Tenían su propio suministro de agua para un total de 62 viviendas, y se estima que la población en los años 50 era de casi 250 habitantes. En el patio del colegio se construyó un mapamundi en relieve de ocho metros de diámetro para aprender jugando, el Casino- Teatro se llenaba con las actuaciones de la Compañía Asturiana de Comedias, el campo de fútbol de “Las Artosas” y el frontón tenían gran demanda, los fines de semana se reforzaban los servicios de autobús para ir a Oviedo, porque “a la gente le gustaba pasar el domingo en la capital”, y cuando había partido, “más de lo mismo”. Por la fiesta de la patrona, Santa Bárbara, se organizaban enormes descargas de pólvora que se oían en kilómetros a la redonda, y la capilla fue escenario del paso de la vida de sus habitantes: el mismo “Lolín” contrajo matrimonio en ella con su esposa, Josefa Isoba, “Pepita”. “Estuvimos casados 64 años, nos criamos aquí, juntos”, apunta.
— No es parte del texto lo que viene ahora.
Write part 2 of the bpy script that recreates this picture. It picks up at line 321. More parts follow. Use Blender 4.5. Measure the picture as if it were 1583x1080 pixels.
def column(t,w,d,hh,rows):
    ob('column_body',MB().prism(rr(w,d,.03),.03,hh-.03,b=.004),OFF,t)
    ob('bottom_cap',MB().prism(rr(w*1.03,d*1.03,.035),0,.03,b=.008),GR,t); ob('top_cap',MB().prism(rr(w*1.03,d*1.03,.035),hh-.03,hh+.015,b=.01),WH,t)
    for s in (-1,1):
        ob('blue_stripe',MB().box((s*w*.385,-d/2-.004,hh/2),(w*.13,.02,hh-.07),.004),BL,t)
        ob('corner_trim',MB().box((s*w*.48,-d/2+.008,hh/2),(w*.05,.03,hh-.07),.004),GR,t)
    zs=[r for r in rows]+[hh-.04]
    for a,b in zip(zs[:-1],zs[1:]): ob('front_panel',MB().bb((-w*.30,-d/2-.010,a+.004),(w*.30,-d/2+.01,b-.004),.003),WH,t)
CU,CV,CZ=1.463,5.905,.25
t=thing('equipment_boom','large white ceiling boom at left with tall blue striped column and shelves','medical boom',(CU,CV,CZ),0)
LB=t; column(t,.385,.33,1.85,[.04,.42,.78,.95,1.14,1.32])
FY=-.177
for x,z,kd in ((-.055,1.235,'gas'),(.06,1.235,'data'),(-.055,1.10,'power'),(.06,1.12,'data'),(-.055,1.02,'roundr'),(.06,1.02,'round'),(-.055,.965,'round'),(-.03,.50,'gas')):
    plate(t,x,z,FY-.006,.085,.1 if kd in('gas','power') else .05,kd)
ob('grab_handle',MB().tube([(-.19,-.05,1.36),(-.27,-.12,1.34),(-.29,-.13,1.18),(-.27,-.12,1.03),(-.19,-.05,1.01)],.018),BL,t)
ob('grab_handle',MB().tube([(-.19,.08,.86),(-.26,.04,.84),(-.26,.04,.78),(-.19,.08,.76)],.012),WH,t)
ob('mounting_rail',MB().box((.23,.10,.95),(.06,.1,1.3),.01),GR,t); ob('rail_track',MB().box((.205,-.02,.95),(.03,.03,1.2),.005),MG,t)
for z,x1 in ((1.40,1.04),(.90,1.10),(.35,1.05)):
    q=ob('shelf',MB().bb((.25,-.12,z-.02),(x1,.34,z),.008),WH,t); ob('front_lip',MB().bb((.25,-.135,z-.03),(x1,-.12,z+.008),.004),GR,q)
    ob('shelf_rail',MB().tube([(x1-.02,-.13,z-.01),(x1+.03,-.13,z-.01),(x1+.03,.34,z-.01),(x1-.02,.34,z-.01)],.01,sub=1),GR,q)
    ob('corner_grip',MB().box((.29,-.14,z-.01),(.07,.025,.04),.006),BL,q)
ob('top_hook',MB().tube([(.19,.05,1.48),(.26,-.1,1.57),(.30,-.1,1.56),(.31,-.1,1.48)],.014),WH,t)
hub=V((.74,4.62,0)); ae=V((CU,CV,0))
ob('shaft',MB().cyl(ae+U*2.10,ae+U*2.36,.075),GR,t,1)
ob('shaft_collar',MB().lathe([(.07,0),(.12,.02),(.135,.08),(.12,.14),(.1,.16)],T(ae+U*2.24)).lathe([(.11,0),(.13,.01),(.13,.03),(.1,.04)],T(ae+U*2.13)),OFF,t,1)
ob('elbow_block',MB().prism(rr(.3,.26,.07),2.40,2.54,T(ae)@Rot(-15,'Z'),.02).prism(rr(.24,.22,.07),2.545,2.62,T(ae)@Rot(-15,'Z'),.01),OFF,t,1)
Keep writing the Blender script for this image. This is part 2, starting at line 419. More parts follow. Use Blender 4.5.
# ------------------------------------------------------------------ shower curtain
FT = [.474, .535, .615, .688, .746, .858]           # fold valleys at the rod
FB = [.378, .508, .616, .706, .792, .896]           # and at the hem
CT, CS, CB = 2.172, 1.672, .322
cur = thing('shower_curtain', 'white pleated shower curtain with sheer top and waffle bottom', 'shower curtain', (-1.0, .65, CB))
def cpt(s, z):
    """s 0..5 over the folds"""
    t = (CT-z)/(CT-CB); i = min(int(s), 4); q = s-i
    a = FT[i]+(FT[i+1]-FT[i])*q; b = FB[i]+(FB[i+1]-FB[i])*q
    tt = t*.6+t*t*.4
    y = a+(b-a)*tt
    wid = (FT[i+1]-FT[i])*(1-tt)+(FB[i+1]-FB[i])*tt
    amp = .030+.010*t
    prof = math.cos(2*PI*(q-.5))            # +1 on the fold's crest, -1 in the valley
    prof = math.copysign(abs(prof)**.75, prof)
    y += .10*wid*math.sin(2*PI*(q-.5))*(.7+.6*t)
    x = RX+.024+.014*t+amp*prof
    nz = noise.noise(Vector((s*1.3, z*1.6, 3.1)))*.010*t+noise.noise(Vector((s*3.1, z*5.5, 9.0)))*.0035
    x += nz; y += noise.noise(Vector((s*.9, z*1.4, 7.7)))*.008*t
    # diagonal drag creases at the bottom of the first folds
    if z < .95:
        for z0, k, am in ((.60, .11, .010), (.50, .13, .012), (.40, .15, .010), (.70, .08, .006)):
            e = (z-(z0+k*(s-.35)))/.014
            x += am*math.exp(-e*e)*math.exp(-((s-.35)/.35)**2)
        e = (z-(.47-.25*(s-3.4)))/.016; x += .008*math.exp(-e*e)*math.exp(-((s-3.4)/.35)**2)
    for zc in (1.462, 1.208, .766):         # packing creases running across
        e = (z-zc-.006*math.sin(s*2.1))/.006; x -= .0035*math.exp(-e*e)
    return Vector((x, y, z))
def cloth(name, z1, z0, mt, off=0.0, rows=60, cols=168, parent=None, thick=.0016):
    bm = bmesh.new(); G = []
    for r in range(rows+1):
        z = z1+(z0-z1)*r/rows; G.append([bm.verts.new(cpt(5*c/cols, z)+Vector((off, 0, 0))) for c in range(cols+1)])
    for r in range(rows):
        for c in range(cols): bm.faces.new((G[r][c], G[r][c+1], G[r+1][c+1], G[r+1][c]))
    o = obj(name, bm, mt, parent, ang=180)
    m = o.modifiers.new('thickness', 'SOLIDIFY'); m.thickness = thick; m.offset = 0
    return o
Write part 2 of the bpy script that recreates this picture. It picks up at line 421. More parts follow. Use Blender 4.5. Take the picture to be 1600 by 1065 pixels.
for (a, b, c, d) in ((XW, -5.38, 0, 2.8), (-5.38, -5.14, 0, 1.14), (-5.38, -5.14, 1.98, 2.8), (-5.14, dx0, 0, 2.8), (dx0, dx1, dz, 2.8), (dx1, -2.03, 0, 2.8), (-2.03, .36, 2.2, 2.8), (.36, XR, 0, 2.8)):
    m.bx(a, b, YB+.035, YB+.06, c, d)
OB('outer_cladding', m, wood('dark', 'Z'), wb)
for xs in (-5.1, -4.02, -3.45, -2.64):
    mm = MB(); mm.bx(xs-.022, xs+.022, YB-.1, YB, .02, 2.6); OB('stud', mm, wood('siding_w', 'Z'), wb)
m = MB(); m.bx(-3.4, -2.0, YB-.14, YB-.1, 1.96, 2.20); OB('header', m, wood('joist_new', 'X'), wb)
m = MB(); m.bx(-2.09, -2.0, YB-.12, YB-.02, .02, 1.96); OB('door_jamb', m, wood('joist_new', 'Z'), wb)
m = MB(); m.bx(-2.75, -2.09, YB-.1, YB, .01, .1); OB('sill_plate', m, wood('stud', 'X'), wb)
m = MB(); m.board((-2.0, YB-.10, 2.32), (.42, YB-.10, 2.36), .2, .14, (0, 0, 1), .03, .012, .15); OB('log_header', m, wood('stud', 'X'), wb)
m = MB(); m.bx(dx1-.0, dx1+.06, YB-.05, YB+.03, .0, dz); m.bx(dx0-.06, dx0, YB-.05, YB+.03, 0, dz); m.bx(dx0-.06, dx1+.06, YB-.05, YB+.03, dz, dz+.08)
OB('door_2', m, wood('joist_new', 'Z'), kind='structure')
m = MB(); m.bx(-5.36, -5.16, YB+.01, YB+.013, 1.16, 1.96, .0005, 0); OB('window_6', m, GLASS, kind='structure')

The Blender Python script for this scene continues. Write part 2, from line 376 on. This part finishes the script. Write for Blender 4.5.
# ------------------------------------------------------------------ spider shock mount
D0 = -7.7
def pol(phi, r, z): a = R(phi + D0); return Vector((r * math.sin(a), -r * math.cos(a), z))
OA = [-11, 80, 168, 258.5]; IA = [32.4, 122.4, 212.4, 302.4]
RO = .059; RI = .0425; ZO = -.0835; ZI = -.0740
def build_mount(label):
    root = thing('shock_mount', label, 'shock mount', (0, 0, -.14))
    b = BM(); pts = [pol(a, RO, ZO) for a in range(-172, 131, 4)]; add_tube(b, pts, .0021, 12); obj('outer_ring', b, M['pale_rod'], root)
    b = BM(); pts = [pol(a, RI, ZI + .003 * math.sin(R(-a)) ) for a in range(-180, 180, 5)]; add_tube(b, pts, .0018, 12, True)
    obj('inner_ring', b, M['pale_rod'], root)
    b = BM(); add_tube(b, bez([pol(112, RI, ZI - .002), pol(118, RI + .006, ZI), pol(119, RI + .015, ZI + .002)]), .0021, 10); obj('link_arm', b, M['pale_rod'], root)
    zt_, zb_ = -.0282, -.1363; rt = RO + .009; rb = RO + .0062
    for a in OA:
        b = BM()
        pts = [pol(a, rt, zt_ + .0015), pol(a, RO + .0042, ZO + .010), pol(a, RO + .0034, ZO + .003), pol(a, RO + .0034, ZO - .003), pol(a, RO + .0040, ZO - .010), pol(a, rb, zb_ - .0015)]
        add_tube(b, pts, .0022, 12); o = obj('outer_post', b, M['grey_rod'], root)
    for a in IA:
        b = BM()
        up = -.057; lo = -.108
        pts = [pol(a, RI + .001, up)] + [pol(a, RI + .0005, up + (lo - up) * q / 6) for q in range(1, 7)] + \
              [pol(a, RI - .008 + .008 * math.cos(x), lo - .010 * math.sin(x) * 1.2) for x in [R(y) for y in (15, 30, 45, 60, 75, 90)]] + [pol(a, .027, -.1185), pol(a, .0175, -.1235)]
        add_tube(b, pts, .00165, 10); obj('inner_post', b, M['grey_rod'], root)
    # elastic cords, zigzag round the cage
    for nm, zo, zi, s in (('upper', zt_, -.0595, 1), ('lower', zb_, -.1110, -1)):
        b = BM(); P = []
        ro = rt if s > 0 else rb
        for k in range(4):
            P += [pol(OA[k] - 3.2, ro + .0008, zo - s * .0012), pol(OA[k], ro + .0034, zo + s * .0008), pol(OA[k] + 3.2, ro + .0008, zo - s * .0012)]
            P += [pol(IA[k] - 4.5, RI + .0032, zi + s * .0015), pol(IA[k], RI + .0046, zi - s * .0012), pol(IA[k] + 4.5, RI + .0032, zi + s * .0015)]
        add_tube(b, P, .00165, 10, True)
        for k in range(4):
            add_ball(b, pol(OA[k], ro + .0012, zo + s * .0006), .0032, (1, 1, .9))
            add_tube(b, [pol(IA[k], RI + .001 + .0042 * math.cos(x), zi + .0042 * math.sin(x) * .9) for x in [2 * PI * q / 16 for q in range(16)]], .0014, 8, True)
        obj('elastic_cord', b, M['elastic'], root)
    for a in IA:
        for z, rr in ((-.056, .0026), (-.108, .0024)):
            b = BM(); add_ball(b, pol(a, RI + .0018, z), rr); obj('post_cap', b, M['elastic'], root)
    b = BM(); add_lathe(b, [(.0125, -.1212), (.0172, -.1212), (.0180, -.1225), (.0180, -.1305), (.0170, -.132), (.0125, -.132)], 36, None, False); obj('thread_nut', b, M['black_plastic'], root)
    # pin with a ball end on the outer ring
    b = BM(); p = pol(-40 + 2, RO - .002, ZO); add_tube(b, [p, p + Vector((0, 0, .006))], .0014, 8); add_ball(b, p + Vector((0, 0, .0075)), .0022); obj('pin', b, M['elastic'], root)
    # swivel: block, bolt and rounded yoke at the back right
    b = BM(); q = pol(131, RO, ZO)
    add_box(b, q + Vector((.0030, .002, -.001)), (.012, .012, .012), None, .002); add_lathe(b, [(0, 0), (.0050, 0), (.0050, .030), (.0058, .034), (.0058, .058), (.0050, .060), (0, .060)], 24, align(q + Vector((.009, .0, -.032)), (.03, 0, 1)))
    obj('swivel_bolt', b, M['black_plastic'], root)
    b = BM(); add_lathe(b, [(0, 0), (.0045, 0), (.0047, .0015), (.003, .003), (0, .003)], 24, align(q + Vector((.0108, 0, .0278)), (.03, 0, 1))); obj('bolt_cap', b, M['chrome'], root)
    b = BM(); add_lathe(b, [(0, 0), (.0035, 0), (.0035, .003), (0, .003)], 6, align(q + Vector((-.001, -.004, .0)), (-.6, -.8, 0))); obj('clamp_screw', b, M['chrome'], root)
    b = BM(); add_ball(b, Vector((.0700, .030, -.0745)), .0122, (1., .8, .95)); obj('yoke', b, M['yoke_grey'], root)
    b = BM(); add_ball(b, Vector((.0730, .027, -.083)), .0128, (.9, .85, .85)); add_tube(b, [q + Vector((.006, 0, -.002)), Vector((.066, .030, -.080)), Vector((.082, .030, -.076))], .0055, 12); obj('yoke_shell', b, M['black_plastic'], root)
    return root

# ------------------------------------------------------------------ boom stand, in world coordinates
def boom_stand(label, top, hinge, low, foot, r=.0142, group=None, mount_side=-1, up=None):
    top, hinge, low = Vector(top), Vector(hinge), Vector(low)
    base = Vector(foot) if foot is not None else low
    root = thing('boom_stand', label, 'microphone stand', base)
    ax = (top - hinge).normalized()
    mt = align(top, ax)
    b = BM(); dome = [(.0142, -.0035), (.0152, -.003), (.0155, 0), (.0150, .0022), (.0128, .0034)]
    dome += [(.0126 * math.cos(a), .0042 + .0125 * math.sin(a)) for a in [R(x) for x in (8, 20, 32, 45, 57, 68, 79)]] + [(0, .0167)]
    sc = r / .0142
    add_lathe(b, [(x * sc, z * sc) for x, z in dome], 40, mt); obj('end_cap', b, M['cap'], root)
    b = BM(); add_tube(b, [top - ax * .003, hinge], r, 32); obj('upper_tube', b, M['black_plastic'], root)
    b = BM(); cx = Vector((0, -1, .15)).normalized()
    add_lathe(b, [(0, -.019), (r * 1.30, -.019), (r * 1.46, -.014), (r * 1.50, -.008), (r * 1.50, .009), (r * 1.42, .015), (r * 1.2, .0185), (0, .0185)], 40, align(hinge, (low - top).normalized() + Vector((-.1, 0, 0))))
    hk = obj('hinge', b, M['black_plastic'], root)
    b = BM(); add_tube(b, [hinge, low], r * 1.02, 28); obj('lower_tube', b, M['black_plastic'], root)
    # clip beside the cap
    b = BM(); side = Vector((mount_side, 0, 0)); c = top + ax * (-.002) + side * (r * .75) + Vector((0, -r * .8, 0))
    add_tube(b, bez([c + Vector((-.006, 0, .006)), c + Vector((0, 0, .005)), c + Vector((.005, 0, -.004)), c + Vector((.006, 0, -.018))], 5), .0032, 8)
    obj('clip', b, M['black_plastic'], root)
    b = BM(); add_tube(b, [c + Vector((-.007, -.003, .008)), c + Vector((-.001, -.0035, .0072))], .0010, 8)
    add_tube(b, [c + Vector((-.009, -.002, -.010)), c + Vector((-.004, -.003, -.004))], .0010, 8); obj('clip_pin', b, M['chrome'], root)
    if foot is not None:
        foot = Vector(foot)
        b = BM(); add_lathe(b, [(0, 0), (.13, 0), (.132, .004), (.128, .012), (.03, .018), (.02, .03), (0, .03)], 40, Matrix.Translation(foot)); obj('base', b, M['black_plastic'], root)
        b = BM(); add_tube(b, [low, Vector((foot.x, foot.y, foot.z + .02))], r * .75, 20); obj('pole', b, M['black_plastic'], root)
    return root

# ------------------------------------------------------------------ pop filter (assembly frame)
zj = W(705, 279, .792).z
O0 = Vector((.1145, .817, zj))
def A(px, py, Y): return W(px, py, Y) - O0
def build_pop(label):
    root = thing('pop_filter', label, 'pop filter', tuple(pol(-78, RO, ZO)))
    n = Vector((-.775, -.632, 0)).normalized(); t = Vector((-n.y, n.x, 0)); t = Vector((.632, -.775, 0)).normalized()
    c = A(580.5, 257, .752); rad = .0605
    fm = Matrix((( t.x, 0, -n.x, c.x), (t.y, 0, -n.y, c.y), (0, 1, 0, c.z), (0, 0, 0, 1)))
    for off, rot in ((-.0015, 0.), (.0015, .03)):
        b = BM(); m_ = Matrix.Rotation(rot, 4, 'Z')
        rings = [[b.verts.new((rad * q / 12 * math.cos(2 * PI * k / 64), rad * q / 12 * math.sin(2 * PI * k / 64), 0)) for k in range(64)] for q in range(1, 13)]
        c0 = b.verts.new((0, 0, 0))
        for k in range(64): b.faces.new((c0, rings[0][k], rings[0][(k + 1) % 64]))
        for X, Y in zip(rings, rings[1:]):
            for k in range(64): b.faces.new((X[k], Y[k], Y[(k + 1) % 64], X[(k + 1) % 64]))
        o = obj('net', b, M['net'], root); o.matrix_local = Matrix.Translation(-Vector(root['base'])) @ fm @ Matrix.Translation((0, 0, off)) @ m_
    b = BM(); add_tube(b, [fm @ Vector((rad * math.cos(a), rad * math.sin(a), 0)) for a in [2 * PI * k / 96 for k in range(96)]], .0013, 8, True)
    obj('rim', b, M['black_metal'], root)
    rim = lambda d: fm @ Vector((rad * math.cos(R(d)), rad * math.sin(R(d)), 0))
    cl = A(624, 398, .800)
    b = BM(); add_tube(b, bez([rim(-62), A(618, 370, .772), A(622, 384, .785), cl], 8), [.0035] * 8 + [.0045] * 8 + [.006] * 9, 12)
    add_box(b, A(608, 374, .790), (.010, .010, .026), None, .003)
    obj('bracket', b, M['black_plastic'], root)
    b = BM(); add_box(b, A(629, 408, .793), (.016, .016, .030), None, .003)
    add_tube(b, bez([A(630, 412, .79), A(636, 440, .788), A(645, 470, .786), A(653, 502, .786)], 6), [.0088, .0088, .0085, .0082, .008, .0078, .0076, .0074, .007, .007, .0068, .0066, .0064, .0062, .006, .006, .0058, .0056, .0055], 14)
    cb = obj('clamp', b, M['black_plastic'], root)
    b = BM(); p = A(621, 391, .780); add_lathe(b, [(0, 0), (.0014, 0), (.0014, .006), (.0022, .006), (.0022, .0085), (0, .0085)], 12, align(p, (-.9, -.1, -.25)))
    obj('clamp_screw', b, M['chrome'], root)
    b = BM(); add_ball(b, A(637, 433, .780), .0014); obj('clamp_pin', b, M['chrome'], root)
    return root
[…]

De todo lo que fue, Coruño se ha convertido en una sombra del pasado, con su capilla solitaria en medio del polígono industrial. “Lo que pasó aquí, no debería haber pasado. Todo se echó abajo y no se conserva nada de lo que fue una maravilla. Las máquinas antiguas que se cuidaban con mimo acabaron en la chatarra, y de los más de 470 árboles del poblado, se talaron casi todos, quedan unos 30”, enumera con pena Fernández. Él es uno de los últimos guardianes de la memoria de aquel vergel en el que se trabajaba y se vivía con alegría, en el que los niños criaban conejos y crecían felices para continuar con la labor de sus padres. Un modelo que “pasó a la historia”. Pero que vive para siempre con “Lolín”.